I've been reading The Goldfinch by Donna Tartt. I'm only part of the way through (I can't tell if I'm halfway through because it's on my Kindle--one of my complaints about electronic books). I like that the story actually centers on a real painting from 1654 by Carel Fabritius. It disturbs me that the bird in this painting is chained to the feeder, but that may be the point of the novel. I'm not sure yet because I haven't finished the book and I have not read any critiques of it (I want to form my own opinion). I'm also reading a steampunk novel by my friend Ani Bolton called Steel and Song: The Aileron Chronicles. Totally entertaining in a different way!

There has been too much disturbing news in the world lately. I won't go into what because we are so bombarded already. The news has triggered more ideas for the novel I am currently working on, but some of it is just so bleak and awful.
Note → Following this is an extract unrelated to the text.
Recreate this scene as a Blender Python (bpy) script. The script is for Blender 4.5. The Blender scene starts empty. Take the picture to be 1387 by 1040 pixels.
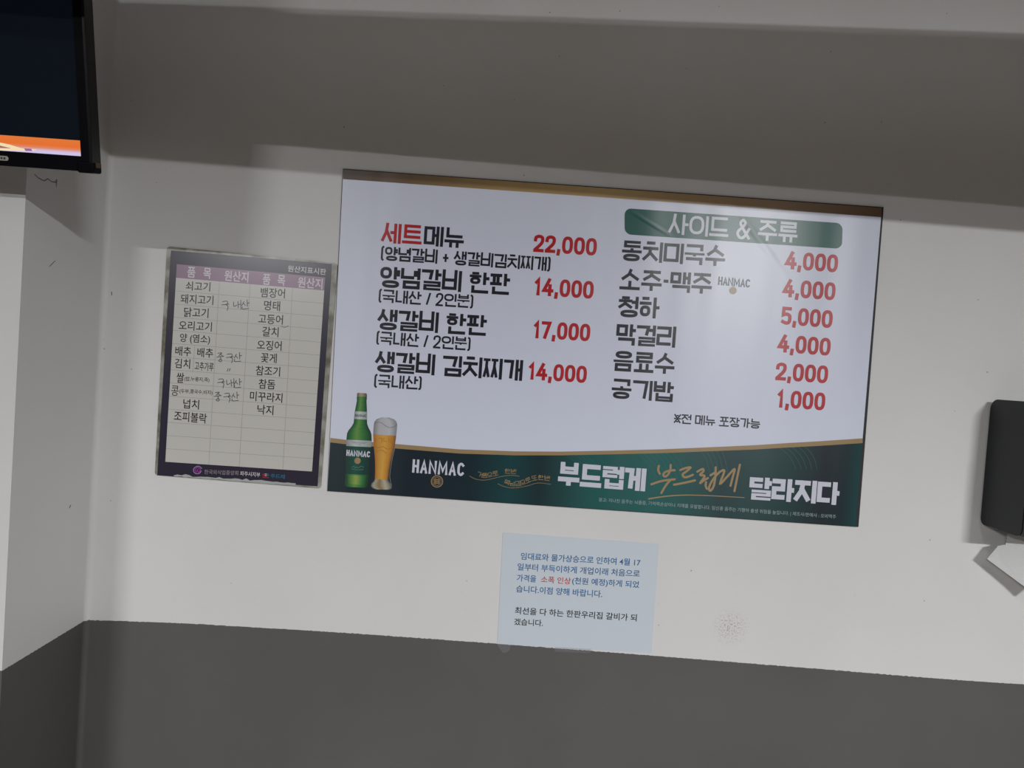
import bpy, bmesh, math, random
from mathutils import Vector, Matrix
from mathutils.geometry import delaunay_2d_cdt
random.seed(7)
C = bpy.context.scene.collection
sc = bpy.context.scene

# ------------------------------------------------------------------ camera
FPX, IW, IH = 1042.0, 1387.0, 1040.0
CAM = Vector((0.0, -1.4478, 1.5))
PITCH, YAW, ROLL = -0.0301, 0.0026, 0.0694
_f = Vector((math.sin(YAW)*math.cos(PITCH), math.cos(YAW)*math.cos(PITCH), math.sin(PITCH)))
_r = Vector((math.cos(YAW), -math.sin(YAW), 0))
_u = _r.cross(_f)
RI = _r*math.cos(ROLL) + _u*math.sin(ROLL)
UP = -_r*math.sin(ROLL) + _u*math.cos(ROLL)
FW = _f
cd = bpy.data.cameras.new('camera'); cam = bpy.data.objects.new('camera', cd); C.objects.link(cam)
cd.sensor_fit = 'HORIZONTAL'; cd.sensor_width = 36.0; cd.lens = 36.0*FPX/IW
cd.clip_start = 0.02
m3 = Matrix((RI, UP, -FW)).transposed()
cam.matrix_world = Matrix.Translation(CAM) @ m3.to_4x4()
sc.camera = cam

def ray(px, py):
    return (FW + RI*((px-IW/2)/FPX) - UP*((py-IH/2)/FPX))
def P(px, py, y=0.0):                    # where the line of sight meets the plane at depth y
    d = ray(px, py); return CAM + d*((y-CAM.y)/d.y)
def PX(px, py, x):                       # ... and the plane x = const
    d = ray(px, py); return CAM + d*((x-CAM.x)/d.x)

# ------------------------------------------------------------------ world, colour management
w = bpy.data.worlds.new('world'); sc.world = w; w.use_nodes = True
w.node_tree.nodes['Background'].inputs[0].default_value = (1.0, 0.88, 0.78, 1)
w.node_tree.nodes['Background'].inputs[1].default_value = 0.016
sc.view_settings.view_transform = 'Standard'
sc.view_settings.look = 'None'
sc.view_settings.gamma = 1.0
sc.view_settings.use_curve_mapping = False
sc.view_settings.exposure = 0.10

# room lamps: (x, y, z, length in x, length in y, watts, colour)
LAMPS = [
    (1.55, -3.85, 2.50, 0.60, 0.16, 200, (0.98, 0.99, 1.0)),
    (-2.05, -4.8, 2.50, 0.80, 0.16, 200, (0.98, 0.99, 1.0)),
    (0.40, -2.10, 2.50, 0.10, 1.20, 5, (0.92, 0.96, 1.0)),
]
WALL_H = 2.62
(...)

When I am feeling particularly blue, it helps me to read May Sarton's memoirs. I have been re-reading Journal of a Solitude lately. It is simply a journal of her days, her thoughts, and descriptions of her surroundings, but I find it comforting, if at times sad (depressed people like to go deep into their sadness--much easier to take than all that blasted happiness!). Sarton often refers to nature as a balm and a muse. I particularly like this quote from her (not from this book, but in the same vein):

"Help us to be ever faithful gardeners of the spirit, 
who know that without darkness nothing comes to birth, 
and without light nothing flowers." 

Every time I read Sarton's work I think of my friend Kay in Minnesota. She introduced me to May Sarton's work years ago when I stayed with her and her husband Jon. They graciously offered their place to me as a second home so I could visit my son who lived far away because he was living with his father. His father and I divorced and my young son stayed in Minnesota when I moved back east to get myself and my life together. It was a difficult time, to say the least, and I am grateful for the kindred spirits that helped me along the way and the love of my second husband. My son grew into a fine man and he is getting married next spring to a wonderful young woman. My novel Where The Heart Lands will be published just two months before the wedding. A time of great celebration, indeed. From darkness, comes new life. New light brings new growth. I can't wait to see what blooms!